Youth and young adults need the opportunity to hang out with, and witness the transforming power of Jesus in adults’ lives both in the family and in the church. Providing times for youth and adults to swap life stories, to wrestle through stuff together, to practice transparency and vulnerability and to figure out how Jesus’ principles can be applied to real life is so important in our families and churches.
As a youth pastor (and later as I oversaw children’s ministry) one of the foundations of our ministry is that all of our students would have a relationship with two (or more) adults that weren’t their parents. Typically these were their small group leaders, but we made it a priority to have a number of “at large” adult volunteers on hand to be available to our students, and develop relationships with them. As I have watched my students grow, I am excited to say that we are beating the national averages when it comes to kids sticking with their faith. I don’t say that to brag on me, I had some phenomenal teams working alongside me to make this stuff happen… they are the ones who really deserve the accolades on this one.
As I process through all this, and what an ideal situation might be, were I serving in a church like Liquid, or some of the churches that I have serve at in the past, I believe I might encourage ministries to high school students be small group based… without a separate worship gathering. I still see a huge need for separate middle school ministry, but I think it is time to call our high schoolers to a higher standard, encouraging them to be a part of the church through worship and service.

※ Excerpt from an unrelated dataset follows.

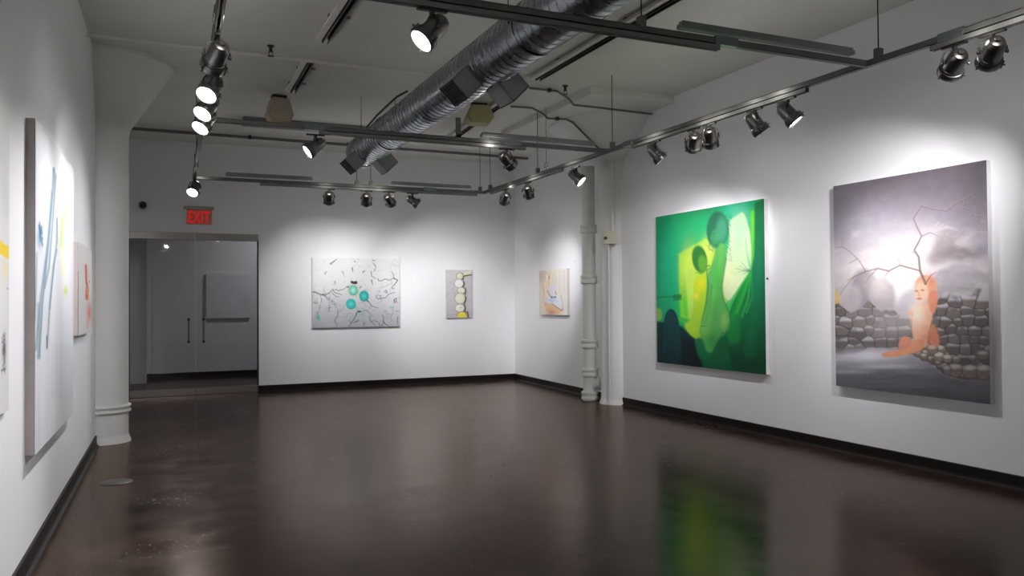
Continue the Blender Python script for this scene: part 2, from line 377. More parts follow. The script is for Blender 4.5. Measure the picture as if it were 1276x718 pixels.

That said, I don’t believe this is appropriate for every ministry context… there are some churches that are unwilling, or unable, to create an environment on Sunday mornings that would allow high school students to truly engage. In those cases, I think we need to default to a more traditional youth ministry model…
I’d love to hear your thoughts…
I totally agree. Although I started attending Liquid after my children were grown so it is not an issue for us, I do not agree with the family being separated from the time they walk in the door. I agree toddlers and elementary age children need an age-appropriate message but can’t we at least spend SOME time together in the service?
All of culture is going this way too: media (TV/Web offerings) is very age-specific and is creating a polarization. Most TV evening shows can’t not be seen with young children in the room because of violence or sexual content so we send them to the other room with watch age-appropriate videos. We can’t do anything about the culture, but we (the church) don’t have to follow this trend.
Children need not only to learn but to experience role models from adults who are not specifically catering to entertaining or teaching them. Plus I miss the presence of children among us.
[…] do is “age segregated” and I’m not convinced that’s the best for anyone. [More on the benefits of cross generational ministry.] These events are designed to available to and work with people across the generations. It’s […]
That’s why young folks are in the shape they are today. They’ve never been around self controlled Christian role models and they have parents who never grew up. Nowhere in the Bible are groups separated by age or gender. And there are always consequences when we try to fabricate a reality that is not in the Bible. In my opinion, age and gender segregation are work of satan. As a matter of fact, most of the time when the Bible talks about age, it is to break our stereotypes associated with it. For example, the stories of women becoming pregnant in old age.